Im vergangenen Jahr hatte ich eine Yoga-Krise. Es ging dabei nicht um Yoga an sich, Yoga ist toll. Ja, ich bin über die Zeit, in der ich glaubte, Yoga sei ein Arschloch hinweg. Das liegt ganz bestimmt am Alter. Mich jucken meine Fehler nicht mehr so sehr. Was mich stört, versuche ich zu ändern. Aber manchmal ist es auch einfach okay. Weil auch das ist Yoga: Es mal gut sein lassen. In einer Welt, in der es permanent um Optimierung geht, kann es ganz schön sein, auch Dinge einfach zu akzeptieren.
Yoga für alle?
Aber zurück zur Krise. Ich hatte festgestellt, dass gerade diejenigen, die Yoga am allermeisten brauchen, nur schwer einen Zugang dazu bekommen. Beispielsweise Jugendliche. Wie viele wirklich gute Angebote gibt es für Jugendliche? Wird Yoga für Jugendliche nicht viel zu häufig mit Kinderyoga verwechselt? Und wer soll das eigentlich bezahlen? Jugendliche bringen ganz sicher nicht das Geld dafür auf, die Yogalehrer*innen angemessen zu honorieren. Und da liegt das ganze Problem: Yoga für Flüchtlinge. Yoga für Häftlinge. Yoga für Ausgebrannte. Yoga für Alte.

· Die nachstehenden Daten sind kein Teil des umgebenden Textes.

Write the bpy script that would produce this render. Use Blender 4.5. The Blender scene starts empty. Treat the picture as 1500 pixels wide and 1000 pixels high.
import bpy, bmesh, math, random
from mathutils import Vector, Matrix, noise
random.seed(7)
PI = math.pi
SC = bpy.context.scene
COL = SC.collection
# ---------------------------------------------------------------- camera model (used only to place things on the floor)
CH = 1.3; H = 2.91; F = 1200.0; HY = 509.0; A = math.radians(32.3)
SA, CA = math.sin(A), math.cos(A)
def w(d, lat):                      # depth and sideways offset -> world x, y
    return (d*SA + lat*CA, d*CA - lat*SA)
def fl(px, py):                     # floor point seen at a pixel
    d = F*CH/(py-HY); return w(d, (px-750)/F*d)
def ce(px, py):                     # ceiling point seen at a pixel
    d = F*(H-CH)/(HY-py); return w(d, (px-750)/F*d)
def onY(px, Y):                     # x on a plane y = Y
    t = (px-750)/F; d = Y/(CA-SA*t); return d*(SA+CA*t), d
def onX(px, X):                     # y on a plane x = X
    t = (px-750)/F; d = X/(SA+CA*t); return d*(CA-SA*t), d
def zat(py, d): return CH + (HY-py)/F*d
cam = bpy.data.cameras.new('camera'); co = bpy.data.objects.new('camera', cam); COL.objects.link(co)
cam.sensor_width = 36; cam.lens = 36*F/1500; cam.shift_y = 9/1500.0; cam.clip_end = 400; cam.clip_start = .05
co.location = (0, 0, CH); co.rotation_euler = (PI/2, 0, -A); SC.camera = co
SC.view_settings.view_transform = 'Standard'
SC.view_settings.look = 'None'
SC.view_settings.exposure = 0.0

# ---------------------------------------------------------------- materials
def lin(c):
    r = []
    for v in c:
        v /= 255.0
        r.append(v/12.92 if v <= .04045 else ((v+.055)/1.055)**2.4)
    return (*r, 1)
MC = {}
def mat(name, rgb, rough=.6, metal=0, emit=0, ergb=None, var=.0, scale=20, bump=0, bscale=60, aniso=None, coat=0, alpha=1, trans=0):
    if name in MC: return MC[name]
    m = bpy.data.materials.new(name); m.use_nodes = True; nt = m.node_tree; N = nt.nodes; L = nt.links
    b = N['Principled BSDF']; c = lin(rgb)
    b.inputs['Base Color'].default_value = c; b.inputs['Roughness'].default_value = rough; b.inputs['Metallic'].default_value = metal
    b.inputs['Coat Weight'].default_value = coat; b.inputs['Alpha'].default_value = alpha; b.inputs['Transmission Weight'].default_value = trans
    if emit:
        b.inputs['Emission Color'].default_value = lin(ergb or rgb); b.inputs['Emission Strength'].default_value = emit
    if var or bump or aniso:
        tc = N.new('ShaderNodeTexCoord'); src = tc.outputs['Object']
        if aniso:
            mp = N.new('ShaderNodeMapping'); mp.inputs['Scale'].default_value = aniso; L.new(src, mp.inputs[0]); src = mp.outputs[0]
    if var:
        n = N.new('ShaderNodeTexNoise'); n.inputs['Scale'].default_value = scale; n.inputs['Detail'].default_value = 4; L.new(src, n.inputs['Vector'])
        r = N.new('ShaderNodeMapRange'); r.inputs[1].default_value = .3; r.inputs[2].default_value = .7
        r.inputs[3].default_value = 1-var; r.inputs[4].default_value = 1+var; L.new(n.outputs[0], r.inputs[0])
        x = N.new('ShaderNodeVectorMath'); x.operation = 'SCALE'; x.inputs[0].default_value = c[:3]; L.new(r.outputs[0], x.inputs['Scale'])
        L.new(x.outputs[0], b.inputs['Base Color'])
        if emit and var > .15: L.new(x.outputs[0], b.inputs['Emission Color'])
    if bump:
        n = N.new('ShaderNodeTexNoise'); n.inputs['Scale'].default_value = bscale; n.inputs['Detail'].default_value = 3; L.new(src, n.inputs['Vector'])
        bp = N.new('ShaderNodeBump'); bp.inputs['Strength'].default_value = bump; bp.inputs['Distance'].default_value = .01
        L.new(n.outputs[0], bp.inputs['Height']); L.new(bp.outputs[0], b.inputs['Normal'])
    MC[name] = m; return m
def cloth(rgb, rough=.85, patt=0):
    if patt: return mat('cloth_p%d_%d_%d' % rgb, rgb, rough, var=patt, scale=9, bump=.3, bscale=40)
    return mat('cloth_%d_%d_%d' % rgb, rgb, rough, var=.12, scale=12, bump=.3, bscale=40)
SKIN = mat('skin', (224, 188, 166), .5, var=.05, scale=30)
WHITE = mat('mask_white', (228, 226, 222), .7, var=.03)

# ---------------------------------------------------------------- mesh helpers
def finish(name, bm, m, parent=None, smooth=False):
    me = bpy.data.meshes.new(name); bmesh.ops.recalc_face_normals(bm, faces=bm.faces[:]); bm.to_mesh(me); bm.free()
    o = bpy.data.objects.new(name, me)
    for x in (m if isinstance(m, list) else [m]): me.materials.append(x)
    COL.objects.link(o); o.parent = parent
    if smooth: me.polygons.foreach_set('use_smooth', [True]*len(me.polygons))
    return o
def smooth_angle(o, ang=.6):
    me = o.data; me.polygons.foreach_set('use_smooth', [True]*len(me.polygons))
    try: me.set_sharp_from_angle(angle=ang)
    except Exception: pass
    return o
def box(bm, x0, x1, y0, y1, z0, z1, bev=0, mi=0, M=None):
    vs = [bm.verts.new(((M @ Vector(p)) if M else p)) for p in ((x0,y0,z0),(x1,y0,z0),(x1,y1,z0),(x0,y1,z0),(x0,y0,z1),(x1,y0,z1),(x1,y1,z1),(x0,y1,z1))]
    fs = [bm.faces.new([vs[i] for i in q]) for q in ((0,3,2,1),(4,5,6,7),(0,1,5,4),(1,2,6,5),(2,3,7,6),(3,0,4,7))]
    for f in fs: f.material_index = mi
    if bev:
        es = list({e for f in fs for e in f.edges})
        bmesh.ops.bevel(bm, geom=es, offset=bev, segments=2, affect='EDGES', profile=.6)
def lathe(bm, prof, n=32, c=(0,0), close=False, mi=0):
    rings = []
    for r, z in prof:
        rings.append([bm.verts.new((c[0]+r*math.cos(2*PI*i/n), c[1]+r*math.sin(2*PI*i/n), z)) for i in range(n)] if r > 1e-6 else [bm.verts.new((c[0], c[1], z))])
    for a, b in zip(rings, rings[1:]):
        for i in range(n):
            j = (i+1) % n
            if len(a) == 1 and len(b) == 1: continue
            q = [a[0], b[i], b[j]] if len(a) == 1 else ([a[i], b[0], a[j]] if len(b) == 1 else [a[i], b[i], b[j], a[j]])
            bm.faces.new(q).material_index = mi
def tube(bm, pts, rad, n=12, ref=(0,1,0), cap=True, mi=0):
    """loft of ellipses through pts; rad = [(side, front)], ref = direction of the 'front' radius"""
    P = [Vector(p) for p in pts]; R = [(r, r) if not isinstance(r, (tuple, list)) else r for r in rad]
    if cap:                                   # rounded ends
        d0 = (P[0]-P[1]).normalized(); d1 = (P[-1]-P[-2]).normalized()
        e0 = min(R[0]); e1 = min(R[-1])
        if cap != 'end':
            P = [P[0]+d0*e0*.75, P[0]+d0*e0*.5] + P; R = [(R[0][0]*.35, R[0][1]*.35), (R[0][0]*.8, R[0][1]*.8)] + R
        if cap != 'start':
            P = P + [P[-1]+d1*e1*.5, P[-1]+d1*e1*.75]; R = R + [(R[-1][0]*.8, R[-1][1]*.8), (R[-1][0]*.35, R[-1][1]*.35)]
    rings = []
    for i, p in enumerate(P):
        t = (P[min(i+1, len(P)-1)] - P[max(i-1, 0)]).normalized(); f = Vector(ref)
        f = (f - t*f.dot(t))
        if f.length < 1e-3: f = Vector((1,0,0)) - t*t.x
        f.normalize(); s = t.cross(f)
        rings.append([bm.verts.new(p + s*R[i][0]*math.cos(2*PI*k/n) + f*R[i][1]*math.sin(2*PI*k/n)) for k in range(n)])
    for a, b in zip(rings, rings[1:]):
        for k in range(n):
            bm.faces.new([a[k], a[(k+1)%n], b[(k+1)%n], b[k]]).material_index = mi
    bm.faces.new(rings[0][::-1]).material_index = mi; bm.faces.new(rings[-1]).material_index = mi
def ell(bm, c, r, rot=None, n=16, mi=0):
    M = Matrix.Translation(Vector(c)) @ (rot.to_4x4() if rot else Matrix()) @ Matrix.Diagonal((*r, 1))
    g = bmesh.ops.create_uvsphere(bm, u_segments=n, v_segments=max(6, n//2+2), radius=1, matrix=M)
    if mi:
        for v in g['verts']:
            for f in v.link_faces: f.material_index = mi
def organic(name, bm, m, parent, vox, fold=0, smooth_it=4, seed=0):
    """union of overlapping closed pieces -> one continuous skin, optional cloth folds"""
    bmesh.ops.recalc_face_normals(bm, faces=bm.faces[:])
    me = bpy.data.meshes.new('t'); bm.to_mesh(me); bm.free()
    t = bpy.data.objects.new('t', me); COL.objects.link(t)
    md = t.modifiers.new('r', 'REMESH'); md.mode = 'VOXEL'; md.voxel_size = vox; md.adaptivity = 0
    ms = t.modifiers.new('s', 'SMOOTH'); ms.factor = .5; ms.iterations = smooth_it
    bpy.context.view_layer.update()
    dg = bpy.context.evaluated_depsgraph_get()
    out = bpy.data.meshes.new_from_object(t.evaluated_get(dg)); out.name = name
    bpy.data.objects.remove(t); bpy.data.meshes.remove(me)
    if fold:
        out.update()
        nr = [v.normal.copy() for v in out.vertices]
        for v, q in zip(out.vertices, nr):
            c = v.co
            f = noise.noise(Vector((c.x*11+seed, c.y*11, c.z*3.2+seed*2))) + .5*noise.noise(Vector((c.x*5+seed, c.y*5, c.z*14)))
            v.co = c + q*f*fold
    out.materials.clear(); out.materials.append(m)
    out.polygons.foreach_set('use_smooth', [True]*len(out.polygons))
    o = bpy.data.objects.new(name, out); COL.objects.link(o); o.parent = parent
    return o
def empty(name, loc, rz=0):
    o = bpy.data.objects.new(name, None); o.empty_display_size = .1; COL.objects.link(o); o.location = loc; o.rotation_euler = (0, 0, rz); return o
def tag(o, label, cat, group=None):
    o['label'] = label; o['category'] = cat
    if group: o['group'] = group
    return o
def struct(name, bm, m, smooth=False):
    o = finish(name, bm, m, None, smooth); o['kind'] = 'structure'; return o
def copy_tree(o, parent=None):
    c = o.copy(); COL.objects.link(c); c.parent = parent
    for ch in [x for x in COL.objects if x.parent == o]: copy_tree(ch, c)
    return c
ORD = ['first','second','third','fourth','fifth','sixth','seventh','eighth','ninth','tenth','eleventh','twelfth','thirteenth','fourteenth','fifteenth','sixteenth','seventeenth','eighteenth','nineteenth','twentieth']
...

Diese Liste ist bis ins Unendliche weiterzuführen. Und ganz ehrlich: Ja, klar, auch ich habe schon was von Karma Yoga, Yoga des selbstlosen Dienstes, gehört. Das sind große Worte, die lernt man ganz zu Beginn jeder Yogalehrer-Ausbildung. Yoga bedeutet, auch etwas zu geben, ohne gleich immer nehmen zu müssen. I get it. Das ist auch wirklich gut und wichtig. Aber am Ende des Tages muss auch ich mir etwas zu Essen kaufen und meine Miete zahlen. Denn leider gibt es hier niemanden, der mir Kost und Logie für meine vierköpfige Familie anbieten würde – so war das nämlich damals, als Yogalehrer angeblich für ihre Arbeit nicht entlohnt wurden.
Tränen der Dankbarkeit
Und dann also kam ich zu dem Punkt, an dem ich mich fragte, ob das überhaupt Sinn mache. Und na klar, es macht Sinn. Schließlich brauchen auch diejenigen Yoga, die richtig viel dafür zahlen. Aber es nervte trotzdem noch. Ich weiß nicht, wie wir richtig guten Yoga genau denjenigen geben können, die es brauchen. Ich wünsche mir, dass das irgendwann irgendwie möglich sein wird. Ich sehe jeden Tag Jugendliche, die dringend Yoga brauchen (lese hierzu auch meinen Artikel zum Thema). Kurzfristig wollte ich den ganzen Yogakram hinschmeissen. Und dann unterrichtete ich mal wieder eine Stunde im Fitnesstudio. Ein Kurs, da kommen alle. Alte, Junge, Bewegliche, Unbewegliche. Und da war diese Postbotin, die mich vor der Stunde zaghaft fragte, ob sie am nächsten Tag Muskelkater haben würde. „Na ja, das kommt ganz drauf an“, sagte ich und dann erzählte sie mir, dass sie Briefe austragen müsse und Muskelkater für sie total ungünstig sei, weil sie es dann kaum schaffe, die Strecke zurückzulegen. Wir fingen an mit Yoga, mit Atmen und sanften Bewegungen, leichten Sonnengrüßen und ganz viel Entspannung. Und zwischendrin zeigte ich ihr, wie sie ihre Plantarfaszie behandeln, ihre Handgelenke stärken und schützen könne und da saß sie nach der Stunde und ihre Augen füllten sich mit Tränen vor Dankbarkeit. Da war sie wieder. Die große Yogaliebe. Die Krise überwunden?
Yoga, schreiben und manchmal alles zusammen
In meinem Herzen schlagen zwei Passionen. Die eine ist es, zu schreiben. Worte auf Papier zu bringen. Sätze zu formen. Die andere ist es, als Sportwissenschaftlerin und Yogalehrerin Menschen zu zeigen, wie sie sich besser fühlen können. Es war nicht immer einfach beides miteinander zu verbinden. Momentan unterrichte ich eine einzige Stunde in der Woche. Und manchmal ruft ein Unternehmen an. Wie kürzlich zum Beispiel. Ob ich drei Beiträge zum Thema Yoga schreiben und einen Talk dazu geben könne? Ja, klar. Beides. Yoga für alle.